Cette décision marque un durcissement dans les relations entre Paris et Bamako, qui ne cessent de se détériorer depuis que des colonels ont pris la tête du Mali par la force en août 2020.
Les autorités maliennes dominées par les militaires ont décidé d’expulser l’ambassadeur de France, a annoncé lundi 31 janvier un communiqué lu à la télévision d’Etat :
« Le gouvernement de la République du Mali informe l’opinion nationale et internationale que ce jour (…) l’ambassadeur de France à Bamako, son excellence Joël Meyer, a été convoqué par le ministre des affaires étrangères et de la coopération internationale (et) qu’il lui a été notifié la décision du gouvernement qui l’invite à quitter le territoire national dans un délai de soixante-douze heures. »
Les autorités maliennes ont justifié cette décision par les récentes déclarations « hostiles » de responsables français à leur encontre. La ministre française des armées, Florence Parly, a déclaré le 25 janvier que la junte multipliait « les provocations ». Son collègue français des affaires étrangères Jean-Yves Le Drian a, deux jours après, qualifié la junte d’« illégitime » et ses décisions d’« irresponsables », après que les autorités maliennes eurent poussé le Danemark à retirer son contingent de forces spéciales.
« Propos hostiles »
L’expulsion de Joël Meyer, 60 ans, en poste à Bamako depuis octobre 2018, « fait suite aux propos hostiles et outragés du ministre français de l’Europe et des affaires étrangères tenus récemment, à la récurrence de tels propos par les autorités françaises à l’égard des autorités maliennes en dépit des protestations maintes fois élevées », dit le communiqué lu à la télévision malienne, canal de communication privilégié des autorités.
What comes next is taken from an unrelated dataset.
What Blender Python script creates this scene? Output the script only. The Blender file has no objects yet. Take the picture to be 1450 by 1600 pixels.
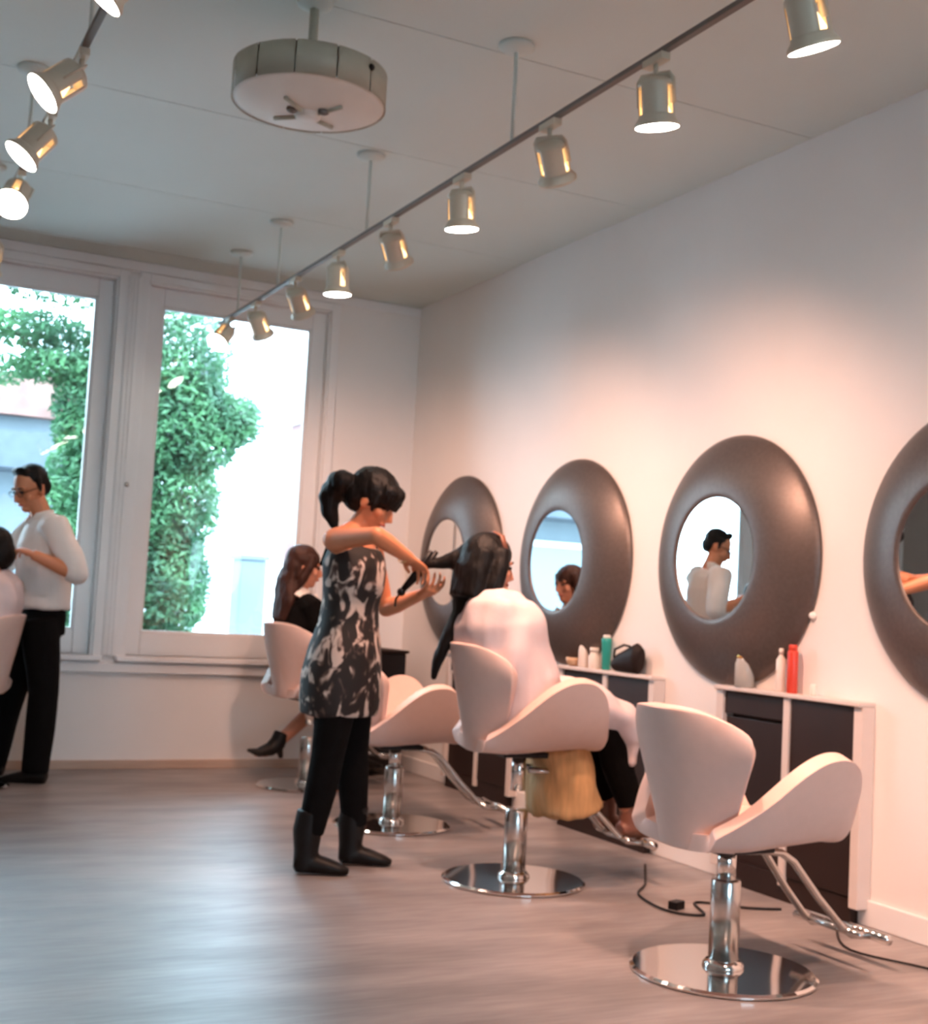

« Le gouvernement du Mali condamne vigoureusement et rejette ces propos qui sont contraires au développement de relations amicales entre nations », ajoute le texte, dans lequel Bamako « réitère sa disponibilité à maintenir le dialogue et poursuivre la coopération avec l’ensemble de ses partenaires internationaux, y compris la France, dans le respect mutuel et sur la base du principe cardinal de non-ingérence ». Le ministre des affaires étrangères malien, Abdoulaye Diop, avait prévenu vendredi que son pays n’excluait « rien » dans ses relations avec la France.
Cette convocation marque un nouveau durcissement des tensions entre le Mali et la France, l’ancienne puissance coloniale engagée militairement au Mali et au Sahel depuis 2013. Les relations n’ont cessé de se détériorer depuis que des colonels ont pris par la force, en août 2020, la tête de ce pays plongé depuis 2012 dans une profonde crise sécuritaire et politique.
« Réflexes coloniaux »
La junte est entrée ces derniers mois en résistance face à une grande partie de la communauté internationale et des partenaires du Mali, qui pressent pour un retour des civils à la tête du pays. La France et ses alliés européens s’alarment aussi de l’appel fait, selon eux, par la junte aux mercenaires de la sulfureuse société russe Wagner, groupe réputé proche du Kremlin, accusé d’exactions en Centrafrique et engagé sur d’autres théâtres. La junte persiste à démentir.
La junte, qui entend se maintenir plusieurs années à la direction du Mali, s’est braquée face aux pressions en invoquant la souveraineté nationale. Les officiels maliens s’en sont eux-mêmes durement pris à la France, ainsi qu’à la Communauté économique des Etats d’Afrique de l’Ouest, qui a infligé le 9 janvier une série de sévères sanctions diplomatiques et économiques au Mali.
Le colonel Abdoulaye Maïga, ministre et porte-parole du gouvernement dit de transition, s’était livré mercredi à une charge virulente contre Mme Parly et la France, accusée de chercher à diviser les Maliens, « d’instrumentaliser » les organisations sous-régionales et de conserver ses « réflexes coloniaux ». Il avait donné pour « conseil » à Mme Parly de se taire.